Q: Saya masih ingat kalau orang tua saya, termasuk karuhun abdi aya bukuntuk, kitab peninggalan yang menceritakan kejadian sebelumnya juga tentang pulau Jawa/bumi Nusantara juga tentang gunung padang. Kalau urang sunda bilang Gunung Padang itu Gunung Sanghyang. Saya cuma senang membaca dan belajar tentang gejala alam yang sudah terjadi dan akan terjadi. Tapi saya pake ilmu spiritual dan geologi yang dulu pernah saya pelajari di sekolah dan dari orang tua saya..
A: Sippp. Kombinasi. Kita gunakan semua resources yang ada di diri kita maupun sekeliling kita untuk memahami sunatullah supaya bisa jadi berkah. Nah, kalau menurut buku peninggalan tersebut bagaimana cerita tentang Gunung Padangnya?
Q: Kerajaan yang ada sebelum Masehi, kalau di buku tersebut di sebut kerajaan Salaka Kuno.
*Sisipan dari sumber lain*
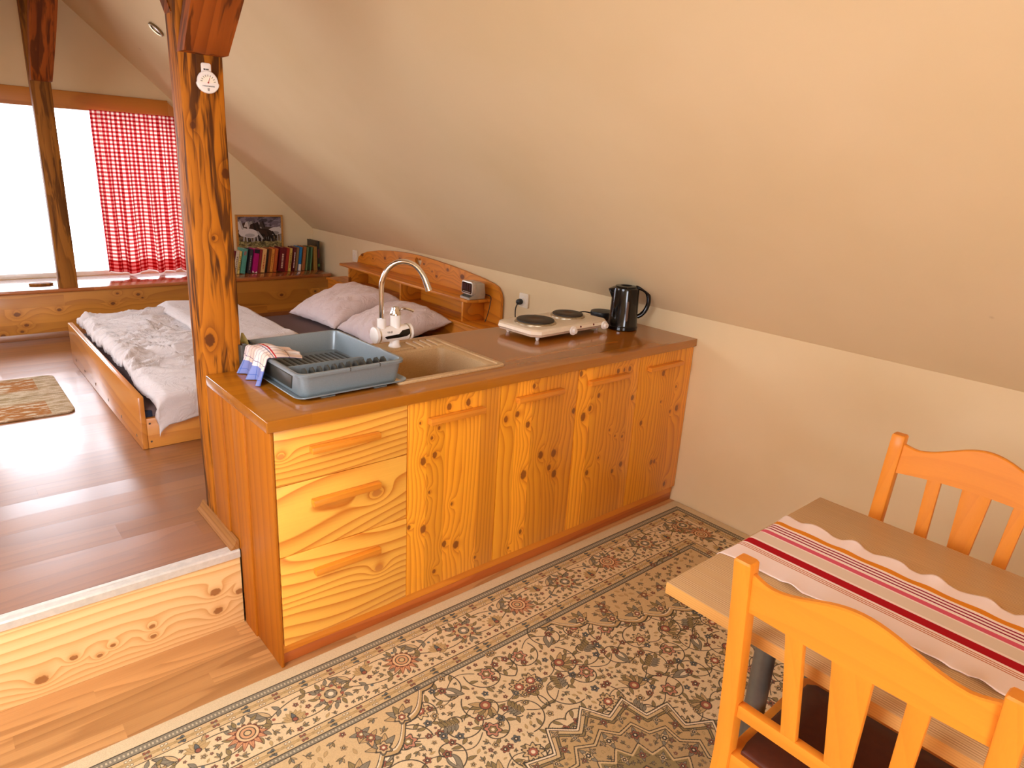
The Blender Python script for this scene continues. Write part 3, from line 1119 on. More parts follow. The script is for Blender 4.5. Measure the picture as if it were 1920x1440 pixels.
def picture_mat(name, img, rough=0.9, bump=0.3, coat=0.0):
    t = NT(name)
    ti = t.n('ShaderNodeTexImage', image=img)
    ti.extension = 'EXTEND'
    t.put(ti.inputs[0], t.uv())
    n = t.noise(t.obj(), 700, 2)
    t.bsdf(ti.outputs[0], rough, coat, 0, 0.2, bump=n, bstr=bump, bdist=0.002)
    return t.mat


M['rug'] = picture_mat('persian_wool_pile', to_image('rug_pattern', rug_canvas()))
M['horses'] = picture_mat('painted_canvas', to_image('horse_painting', horse_canvas()), 0.6, 0.1)
M['rug_edge'] = plain('rug_binding_wool', srgb(206, 184, 144), 0.95, spec=0.1, scale=200)

# small floor mat: beige pile with rust patches
t = NT('beige_and_rust_pile')
co = t.obj()
x, y, z = t.sep(co)
n = t.noise(t.comb(x, t.m('MULTIPLY', y, 3.0), z), 14, 4, 0.65)
fine = t.noise(co, 220, 2, 0.7)
stripe = t.smooth(t.m('ABSOLUTE', t.m('ADD', y, 0.02)), 0.0, 0.012, 1.0, 0.0)
c = t.mix(t.smooth(n, 0.35, 0.65), srgb(206, 188, 160), srgb(160, 138, 100))
c = t.mix(t.m('MULTIPLY', stripe, 0.5), c, srgb(110, 88, 58))
band_ = t.m('LESS_THAN', x, 0.27)
rust = t.m('MULTIPLY', band_, t.smooth(t.m('ABSOLUTE', t.m('SUBTRACT', t.m('ABSOLUTE', t.m('ADD', y, 0.02)), 0.24)), 0.08, 0.16, 1.0, 0.0))
rust = t.m('MULTIPLY', rust, t.smooth(n, 0.40, 0.52))
c = t.mix(rust, c, srgb(164, 104, 50))
c = t.mix(t.m('MULTIPLY', t.smooth(fine, 0.4, 0.7), 0.4), c, srgb(130, 106, 74))
t.bsdf(c, 0.95, 0, 0, 0.1, bump=fine, bstr=0.7, bdist=0.006)
M['mat'] = t.mat


# ================================================================== THE SETTING
def struct(name, bm, m, **kw):
    return O(name, bm, m, origin=(0, 0, 0), kind='structure', **kw)


bm = bmesh.new()
box(bm, XL, W, YN, 0.56, -0.12, 0.0)
struct('floor', bm, M['floor_low'])
bm = bmesh.new()
prism(bm, [(XL, YS + 0.022), (0.004, YS + 0.022), (0.004, D + 0.001), (W, D + 0.001), (W, G), (XL, G)], XY, 0.0005, PZ)
struct('floor_raised', bm, M['floor_high'])

bm = bmesh.new()
box(bm, W, W + 0.12, YN, G + 0.2, -0.12, HK + 0.0)
struct('wall_right', bm, M['plaster'])
bm = bmesh.new()
box(bm, XL - 0.12, XL, YN, G + 0.2, -0.12, HK)
struct('wall_left', bm, M['plaster'])
# the two roof slopes
ZR = HK + TAN * (W - XR)
bm = bmesh.new()
prism(bm, [(W, HK), (XR, ZR), (XR, ZR + 0.16), (W + 0.14, HK)], XZ, YN - 0.1, G + 0.2)
struct('ceiling', bm, M['slope'])
bm = bmesh.new()
sk = (-1.67, -1.01)


def lz(x):
    return HK + (x - XL) * TAN


for (ya, yb, xa, xb) in ((YN - 0.1, -1.30, XL, XR), (0.0, 1.60, XL, XR), (2.90, G + 0.2, XL, XR), (-1.30, 0.0, XL, sk[0]), (-1.30, 0.0, sk[1], XR), (1.60, 2.90, XL, sk[0]), (1.60, 2.90, sk[1], XR)):
    prism(bm, [(xa, lz(xa)), (xb, lz(xb)), (xb, lz(xb) + 0.16), (xa, lz(xa) + 0.16)], XZ, ya, yb)
struct('ceiling_left', bm, M['plaster'])

# far gable with its wide window
WX0, WX1, WZ0, WZ1 = -0.50, 1.13, 0.645, 1.90
prof = [(XL, -0.1), (W, -0.1), (W, HK), (XR, ZR), (XL, HK)]
hole = [(WX0, WZ0), (WX1, WZ0), (WX1, 1.70), (0.93, WZ1), (WX0, WZ1)]
bm = bmesh.new()
prism(bm, prof, XZ, G, G + 0.18, holes=[hole])
struct('wall_far', bm, M['plaster'])
bm = bmesh.new()
fr = M['white']
for (a, b, c_, d_) in ((WX0, WX1, WZ0, WZ0 + 0.035), (WX0, WX1, WZ1 - 0.01, WZ1 + 0.03)):
    box(bm, a, b, G + 0.09, G + 0.13, c_, d_, 0.003)
for xx in (WX0, WX1 - 0.03):
    box(bm, xx, xx + 0.03, G + 0.092, G + 0.128, WZ0 + 0.035, WZ1 - 0.01, 0.003)
win = struct('window_1', bm, fr)
bm = bmesh.new()
box(bm, WX0 + 0.01, WX1 - 0.01, G + 0.108, G + 0.112, WZ0 + 0.03, WZ1)
O('glass_pane', bm, M['glass'], win)
# header board and the slanting board under the slope
bm = bmesh.new()
box(bm, -0.75, 0.99, G - 0.03, G - 0.001, 1.888, 2.012, 0.004)
struct('trim_1', bm, M['header'])
bm = bmesh.new()
prism(bm, [(0.985, 2.005), (1.17, 1.842), (1.17, 1.68), (1.13, 1.70), (0.985, 1.868)], XZ, G - 0.028, G - 0.001, bev=0.003)
struct('trim_2', bm, M['header'])

# near gable behind the camera with a window
bm = bmesh.new()
prism(bm, prof, XZ, YN - 0.18, YN, holes=[[(-1.57, 0.58), (-0.33, 0.58), (-0.33, 1.52), (-1.57, 1.52)]])
struct('wall_near', bm, M['plaster'])

# step: riser board, nosing, quarter round
bm = bmesh.new()
box(bm, XL + 0.001, 0.0035, YS, YS + 0.021, 0.0005, 0.277, 0.001)
struct('trim_3', bm, M['riser'])
bm = bmesh.new()
prism(bm, [(YS - 0.006, 0.277), (YS - 0.006, 0.301), (YS - 0.001, 0.306), (YS + 0.018, 0.306), (YS + 0.022, 0.303), (YS + 0.026, 0.306), (YS + 0.042, 0.3045), (YS + 0.043, 0.3003), (YS + 0.0, 0.3003), (YS, 0.277)], YZ, XL + 0.001, 0.0035)
struct('trim_4', bm, M['nosing'], sharp=20)
bm = bmesh.new()
q = [(0.005, 0.3005), (-0.024, 0.3005), (-0.0255, 0.306), (-0.022, 0.310), (-0.014, 0.317), (-0.008, 0.328), (-0.003, 0.340), (0.005, 0.341)]
prism(bm, q, XZ, YS + 0.005, D + 0.16)
struct('trim_5', bm, wood('skirting_wood', srgb(160, 106, 52), srgb(112, 66, 28), 'y', K=4, lin=60, line=0.5, rough=0.6, coat=0.0, spec=0.2), sharp=20)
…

Kalau mau liat prasastinya ada di sebelah Selatan Gunung Padang. Letaknya dekat mata air, insyaAllah ada peninggalan yang di simpan oleh para karuhun supaya kita bisa belajar tentang apa yang telah terjadi. Tapi tulisannya pakai huruf sangkrit, bukan Palawa/Sangsekerta.
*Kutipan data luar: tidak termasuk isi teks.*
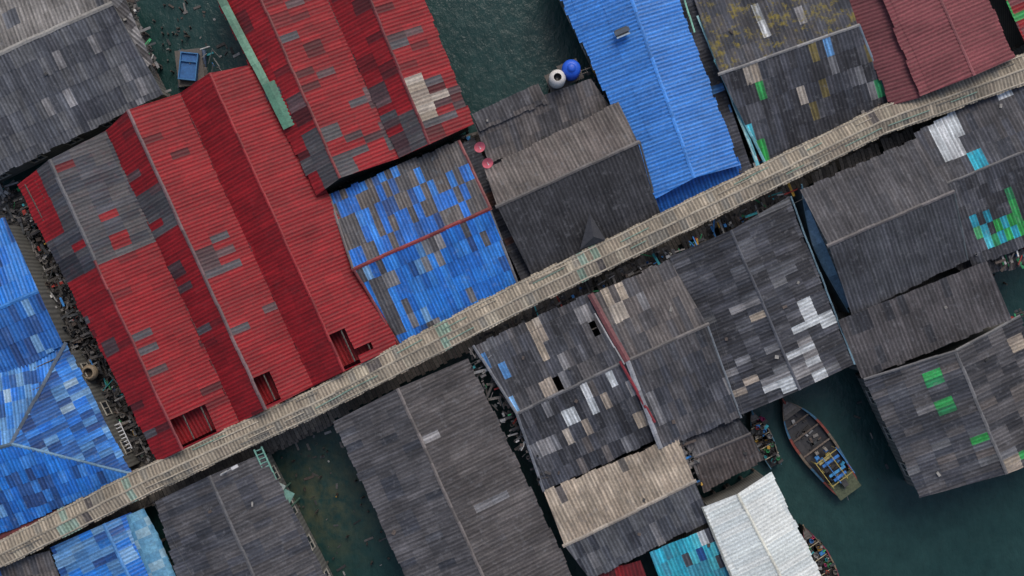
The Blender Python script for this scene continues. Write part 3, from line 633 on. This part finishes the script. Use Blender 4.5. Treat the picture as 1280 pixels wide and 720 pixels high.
j=empty('blue_storage_raft'); m=MB(); c0=P(237,84,.9)
m.box((c0.x,c0.y,.75),2.0,2.7,.12,(0.1,0.09,0.08),.12)
B_=(0.025,0.12,0.32)
m.box((c0.x,c0.y,1.0),1.3,2.0,.3,B_,-.1)
for dx,dy,w_,h_ in ((-.62,0,.08,2.05),(.62,0,.08,2.05),(0,.98,1.16,.08),(0,-.98,1.16,.08),(0,.35,1.16,.06)): m.box((c0.x+dx*math.cos(-.1)-dy*math.sin(-.1),c0.y+dx*math.sin(-.1)+dy*math.cos(-.1),1.22),w_,h_,.18,(0.04,0.17,0.38),-.1)
for s in (-.8,.8): m.tube((c0.x+s,c0.y-1.4,.2),(c0.x+s,c0.y+1.4,.2),.25,(0.1,0.15,0.25),10)
for _ in range(12): p=P(258+U(-14,14),85+U(-25,25),.8); m.tube((p.x,p.y,.3),(p.x+U(-1,1),p.y+U(-1,1),U(.6,1.3)),.035,(0.25,0.25,0.24),6)
m.tube(P(250,62,1.5),P(262,58,1.2),.05,(0.5,0.5,0.5),6)
m.out('tub_and_floats',M['paint'],j)

# ================================================================ boats
def boat(name,bow,stern,width,hull,rims,inner=(0.05,0.045,0.04),deckz=.35,cargo=None,tarp=None,top=.75,full=.55):
    e=empty(name); b=P(*bow,.3); s=P(*stern,.3); ax=(b-s); L=ax.length; ax.normalize(); sd=Vector((-ax.y,ax.x,0)); Z=Vector((0,0,1))
    def w(t):
        x=max(0,1-t)
        return width/2*min(1,1-max(0,(t-.5)/.5)**2.4)*(.68+.32*min(1,t/.4)**.7) if full>0.5 else width/2*min(1,(x**.75)*1.9)*(.6+.4*min(1,t/.4))
    def sh(t): return top+.55*max(0,(t-.55)/.45)**2+.12*max(0,(.2-t)/.2)
    V=[];F=[];C=[];n=36
    for i in range(n+1):
        t=i/n; c0=s+ax*(L*t); c0.z=0; ww=max(w(t),.05); h=sh(t)
        prof=[(0,-.35+.4*max(0,t-.7)),(ww*.6,-.2+.4*max(0,t-.7)),(ww,h-.14),(ww*1.04,h-.12),(ww*1.04,h),(ww*.91,h),(ww*.84,deckz+.1),(ww*.5,deckz),(0,deckz)]
        for q in (1,-1):
            for x,z in prof: V.append(c0+sd*(x*q)+Z*z)
    m_=9
    colr=[hull,hull,rims[0],rims[0],rims[1],inner,inner,inner]
    for i in range(n):
        for q in (0,1):
            for j in range(m_-1):
                k=i*2*m_+q*m_+j; k2=(i+1)*2*m_+q*m_+j
                cc=colr[j]
                if j==4: cc=rims[(i//6)%len(rims)]
                F.append([k,k+1,k2+1,k2] if q else [k,k2,k2+1,k+1]); C.append(jit(cc,.15))
    for q in (0,1):
        F.append([q*m_+j for j in range(m_)]); C.append(hull)
    obj('hull',V,F,M['paint'],e,C)
    m=MB(); ang=math.atan2(sd.y,sd.x)
    if not tarp:
        for i in range(7):
            t=.84+.02*i; p=s+ax*(L*t); m.box((p.x,p.y,sh(t)-.06),w(t)*1.75,.16,.04,jit((0.13,0.12,0.11),.3),ang)
        for t in (.45,.62,.75):
            p=s+ax*(L*t); m.box((p.x,p.y,sh(t)-.14),w(t)*1.8,.12,.05,jit((0.14,0.11,0.09),.3),ang)
        for i in range(18):
            t=U(.4,.8); p=s+ax*L*t+sd*U(-.4,.4)*w(t); m.box((p.x,p.y,deckz+.08),U(.2,.7),U(.06,.25),.08,jit(random.choice(JC),.3),ang+U(-.4,.4)+(1.57 if R()<.5 else 0))
    p=b+Z*.6; m.tube((b-ax*.3)+Z*(sh(1)-.5),b+ax*.22+Z*(sh(1)-.1),.09,rims[0],8,.05)
    m.out('thwarts_and_gear',M['junk'],e)
    if tarp:
        V=[];F=[];C=[]
        for i in range(25):
            t=.04+.9*i/24; c0=s+ax*(L*t); ww=w(t)*1.02; h=sh(t)
            for j in range(7):
                x=-1+2*j/6; V.append(Vector((c0.x,c0.y,0))+sd*ww*x+Z*(h+.05+.28*(1-x*x)+U(-.03,.03)))
        for i in range(24):
            for j in range(6): k=i*7+j; F.append([k,k+1,k+8,k+7]); C.append(jit(tarp[(i//7)%len(tarp)],.1))
        obj('tarpaulin',V,F,M['paint'],e,C,None,True)
    if cargo: cargo(e,s,ax,sd,L,sh)
    return e
def cargo1(e,s,ax,sd,L,sh):
    m=MB(); ang=math.atan2(sd.y,sd.x); Z=Vector((0,0,1))
    def at(t,x,z): return s+ax*(L*t)+sd*x+Z*(z-.3)
    for i in range(9): m.box(at(-.05+.02*i,0,.86),1.9,.16,.05,jit((0.10,0.12,0.07),.25),ang)
    for t in (.13,.38):
        for x in (-.95,.95): m.tube(at(t,x,.6),at(t,x,1.9),.035,(0.3,0.25,0.1),6)
        m.tube(at(t,-.95,1.9),at(t,.95,1.9),.035,(0.4,0.32,0.1),6)
    for x in (-.95,-.3,.3,.95): m.tube(at(.11,x,1.93),at(.4,x,1.93),.03,(0.45,0.36,0.1) if x in(-.3,.95) else (0.05,0.2,0.5),6)
    for i,t in enumerate((.16,.21,.27,.32,.36)): m.box(at(t,U(-.3,.3),1.75),U(.7,1.5),.2,.06,[(0.04,0.18,0.5),(0.05,0.25,0.5),(0.03,0.03,0.03),(0.04,0.18,0.5),(0.35,0.3,0.12)][i],ang+U(-.05,.05))
    for _ in range(26): m.box(at(U(.1,.42),U(-.8,.8),U(.6,1.3)),U(.12,.4),U(.1,.3),U(.15,.4),jit(random.choice([(0.04,0.18,0.45),(0.03,0.22,0.4),(0.03,0.03,0.03),(0.35,0.28,0.08),(0.25,0.23,0.2),(0.05,0.05,0.05)]),.2),ang+U(-.3,.3))
    m.box(at(.07,0,1.15),.4,.6,.4,(0.06,0.06,0.06),ang); m.tube(at(.05,.1,1.1),at(-.12,.4,.3),.03,(0.15,0.15,0.15),6)
    m.tube(at(.07,0,1.3),at(.15,-.2,1.35),.03,(0.3,0.3,0.3),6)
    m.out('canopy_frame_and_engine',M['junk'],e)
boat('longtail_boat',(975,499),(1056,608),2.7,(0.04,0.035,0.035),[(0.20,0.045,0.03),(0.04,0.12,0.2),(0.14,0.11,0.08)],cargo=cargo1,inner=(0.032,0.032,0.035))
def cargo2(e,s,ax,sd,L,sh):
    m=MB(); ang=math.atan2(sd.y,sd.x); Z=Vector((0,0,1))
    for _ in range(60):
        p=s+ax*L*U(.06,.85)+sd*U(-.6,.6)+Z*U(.3,.9); c0=jit(random.choice(JB+JC+JC+[(0.35,0.04,0.15),(0.1,0.25,0.08)]),.3)
        if R()<.6: m.box(p,U(.12,.45),U(.08,.3),U(.1,.3),c0,ang+U(-.5,.5))
        else:
            r=U(.08,.2); m.lathe(tuple(p),[(r*.8,0),(r,.3),(r*.88,.3),(r*.7,.08),(0.001,.06)],10,c0)
    for i in range(4): m.tube(s+ax*L*(.2+.18*i)-sd*.6+Z*.6,s+ax*L*(.2+.18*i)+sd*.6+Z*1.0,.03,(0.4,0.35,0.25),5)
    m.out('baskets_and_nets',M['junk'],e)
boat('longtail_boat',(936,512),(968,582),1.4,(0.04,0.08,0.09),[(0.05,0.14,0.2),(0.15,0.13,0.1)],cargo=cargo2,full=0)
boat('longtail_boat',(1000,655),(1048,745),1.6,(0.08,0.04,0.04),[(0.2,0.15,0.1),(0.2,0.04,0.06)],cargo=cargo2,full=0)
boat('tarp_covered_boat',(986,240),(1052,386),1.7,(0.08,0.12,0.15),[(0.12,0.25,0.33),(0.3,0.4,0.45)],tarp=[(0.09,0.17,0.24),(0.14,0.26,0.35),(0.22,0.36,0.47)],top=3.4,deckz=2.9,full=0)
# cables above roofs
cb=bpy.data.curves.new('overhead_cables','CURVE'); cb.dimensions='3D'; cb.bevel_depth=.015
for pts in (((428,560),(560,470),(742,374)),((20,700),(300,560),(480,472)),((742,374),(905,300),(1150,172)),((190,625),(240,720)),((860,300),(930,520))):
    sp=cb.splines.new('POLY'); full=[]
    for i in range(len(pts)-1):
        for k in range(9):
            t=k/8; z=5.9-.5*math.sin(math.pi*t); full.append(P(pts[i][0]+(pts[i+1][0]-pts[i][0])*t,pts[i][1]+(pts[i+1][1]-pts[i][1])*t,z))
    sp.points.add(len(full)-1)
    for i,p in enumerate(full): sp.points[i].co=(*p,1)
m,nt,b=newmat('cable_rubber'); tc=N(nt,'ShaderNodeTexCoord').outputs['Object']; nt.links.new(mixc(nt,nz(nt,tc,3),(0.02,0.02,0.02),(0.08,0.08,0.08)),b.inputs['Base Color'])
cb.materials.append(m); o=bpy.data.objects.new('overhead_cables',cb); S.collection.objects.link(o)
e=empty('street_lamp'); m=MB(); p=P(300,578,1)
m.tube((p.x,p.y,-1),(p.x,p.y,6.2),.07,(0.35,0.36,0.36),8); m.tube((p.x,p.y,6.15),(p.x+.9,p.y+.5,6.4),.04,(0.4,0.4,0.4),6); m.box((p.x+1.0,p.y+.55,6.38),.5,.2,.1,(0.6,0.6,0.6),.5); m.out('pole_and_lamp_head',M['plastic'],e)

# ================================================================ light, camera
w=bpy.data.worlds.new('World'); S.world=w; w.use_nodes=True; nt=w.node_tree
sky=nt.nodes.new('ShaderNodeTexSky'); sky.sky_type='NISHITA'; sky.sun_disc=False
el,az=math.radians(50),math.radians(12)
sky.sun_elevation=el; sky.sun_rotation=az; sky.dust_density=4; sky.air_density=1.0
nt.links.new(sky.outputs[0],nt.nodes['Background'].inputs[0]); nt.nodes['Background'].inputs[1].default_value=0.125
sl=bpy.data.lights.new('sun','SUN'); sl.energy=1.15; sl.angle=math.radians(32); sl.color=(1,.95,.9)
so=bpy.data.objects.new('sun',sl); S.collection.objects.link(so)
d=Vector((math.sin(az)*math.cos(el),math.cos(az)*math.cos(el),math.sin(el))); so.rotation_euler=(-d).to_track_quat('-Z','Y').to_euler()
cam=bpy.data.cameras.new('camera'); co=bpy.data.objects.new('camera',cam); S.collection.objects.link(co)
co.location=(0,0,H); cam.lens=36*H/(1280*SC); cam.clip_end=9000; S.camera=co
S.view_settings.view_transform='Standard'; S.view_settings.look='None'; S.view_settings.exposure=0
A: Saya sudah cek ke daerah Cihandeuleum, dua kilometer arah barat daya gunung Padang, dimana banyak mata-air dan bekas-bekas bangunan berundak (tapi belum pernah didata oleh Arkenas dan Balai). Mungkinkah lokasi itu yang dimaksud menyimpan prasasti? Harus dibongkar, karena masih tertutup hutan...
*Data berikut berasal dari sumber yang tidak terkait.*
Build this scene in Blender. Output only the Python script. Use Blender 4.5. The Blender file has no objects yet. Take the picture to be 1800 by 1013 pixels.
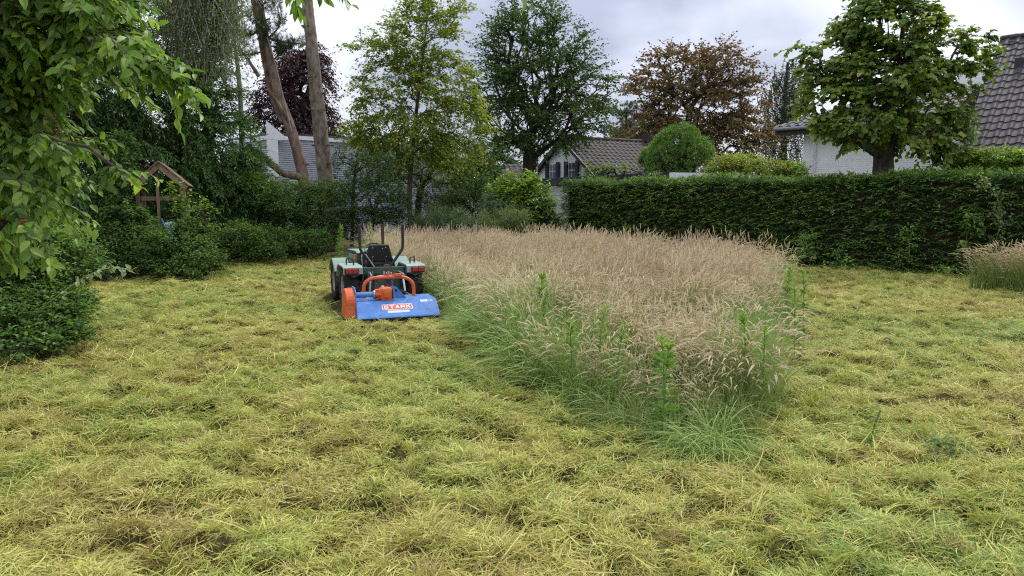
import bpy, bmesh, math, random
import numpy as np
from mathutils import Vector, Matrix, Euler

sc = bpy.context.scene
COL = sc.collection
rng = np.random.default_rng(11)
random.seed(5)

# ------------------------------------------------------------------ camera
CAM_Z = 1.65
PITCH = math.radians(6.85)
cam_d = bpy.data.cameras.new("camera")
cam = bpy.data.objects.new("camera", cam_d)
COL.objects.link(cam)
cam.location = (0, 0, CAM_Z)
cam.rotation_euler = (math.pi / 2 - PITCH, 0, 0)
cam_d.sensor_width = 36
cam_d.lens = 1300 / 1800 * 36
cam_d.clip_start = 0.05
cam_d.clip_end = 2000
sc.camera = cam

# ------------------------------------------------------------------ light
SUN_EL, SUN_AZ = math.radians(52), math.radians(38)      # azimuth from +Y towards +X
world = bpy.data.worlds.new("World")
sc.world = world
world.use_nodes = True
wt = world.node_tree
for n_ in list(wt.nodes):
    wt.nodes.remove(n_)


def nd(t, kind, **kw):
    n = t.nodes.new(kind)
    for k, v in kw.items():
        setattr(n, k, v)
    return n


w_out = nd(wt, "ShaderNodeOutputWorld")
w_bg = nd(wt, "ShaderNodeBackground")
w_sky = nd(wt, "ShaderNodeTexSky", sky_type="NISHITA", sun_disc=False, sun_elevation=SUN_EL, sun_rotation=SUN_AZ)
w_tc = nd(wt, "ShaderNodeTexCoord")
w_sep = nd(wt, "ShaderNodeSeparateXYZ")
w_zc = nd(wt, "ShaderNodeMath", operation="MAXIMUM")
w_zc.inputs[1].default_value = 0.0
w_za = nd(wt, "ShaderNodeMath", operation="ADD")
w_za.inputs[1].default_value = 0.35
w_div = nd(wt, "ShaderNodeVectorMath", operation="DIVIDE")
w_cmb = nd(wt, "ShaderNodeCombineXYZ")
w_n1 = nd(wt, "ShaderNodeTexNoise")
w_n1.inputs["Scale"].default_value = 1.5
w_n1.inputs["Detail"].default_value = 5
w_n1.inputs["Roughness"].default_value = 0.48
w_n1.inputs["Distortion"].default_value = 0.3
w_ramp = nd(wt, "ShaderNodeValToRGB")
cr = w_ramp.color_ramp
cr.elements[0].position = 0.40
cr.elements[0].color = (0.43, 0.47, 0.60, 1)
cr.elements[1].position = 0.60
cr.elements[1].color = (0.88, 0.90, 0.99, 1)
e_ = cr.elements.new(0.5)
e_.color = (0.68, 0.715, 0.85, 1)
# overcast luminance: the zenith is brighter than the horizon
w_gr = nd(wt, "ShaderNodeMapRange")
w_gr.inputs["From Min"].default_value = 0.0
w_gr.inputs["From Max"].default_value = 1.0
w_gr.inputs["To Min"].default_value = 4.6
w_gr.inputs["To Max"].default_value = 16.0
w_sc = nd(wt, "ShaderNodeVectorMath", operation="SCALE")
w_mix = nd(wt, "ShaderNodeMix", data_type="RGBA")
w_mix.inputs["Factor"].default_value = 0.93
L = wt.links.new
L(w_tc.outputs["Generated"], w_sep.inputs[0])
L(w_sep.outputs["Z"], w_zc.inputs[0])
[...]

Q: Semua butuh perjuangan, tapi hati-hati kalau masuk daerah sana. Kalau bisa nembus sampe ke gua tempat penyimpanan prasastinya. Diantara gunung Padang sampe ke Cihandeleum ada satu peninggalan juga ada gua, coba di teliti lagi karena ada banyak peninggalan yang terpendam.
A: Kami rencanakan mendata daerah tersebut dengan geolistrik 3D dan juga georadar dan geomagnet, sehingga minimum dapat bayangan geometri bangunan yang hanya kelihatan bekas-bekasnya di permukaannya saja. Mudah-mudahan bisa nampak sesuatu sebelum kita serahkan ke ahli arkeologinya untuk ekskavasi nantinya..
Q: Amin. Ada lagi satu peninggalan di sekeliling Gunung Padang. Mudah-mudahan cepat terkuak kebenaran tentang tanah Jawa.
A: Saya juga dikasih tau tiga orang pertapa yang ada di Puncak gunung Padang selama kami survei sampai dengan Februari kemarin bahwa di daerah ke arah Cihandeuleum tersebut ada gua yang ada peninggalan sejarahnya, dan mereka titip pesan kalau menemukan gua tersebut tolong temukan juga rangka seorang pertapa yang mati di situ.
Q: Gua tersebut ada di bawah, tidak kelihatan kalau tidak dibuka dulu. Karena di dalam gua tersebut ada artefak peninggalan zaman kuno, juga tulisan yang seperti ada di Mesir. Tapi agak berbeda, gua tersebut agak luas dan dalam. Peninggalan gunung padang kaitannya sampe ke daerah Ciwidey, kang.
A: Ok, mudah-mudahan info-info tersebut dapat kita telusuri. Keep in touch.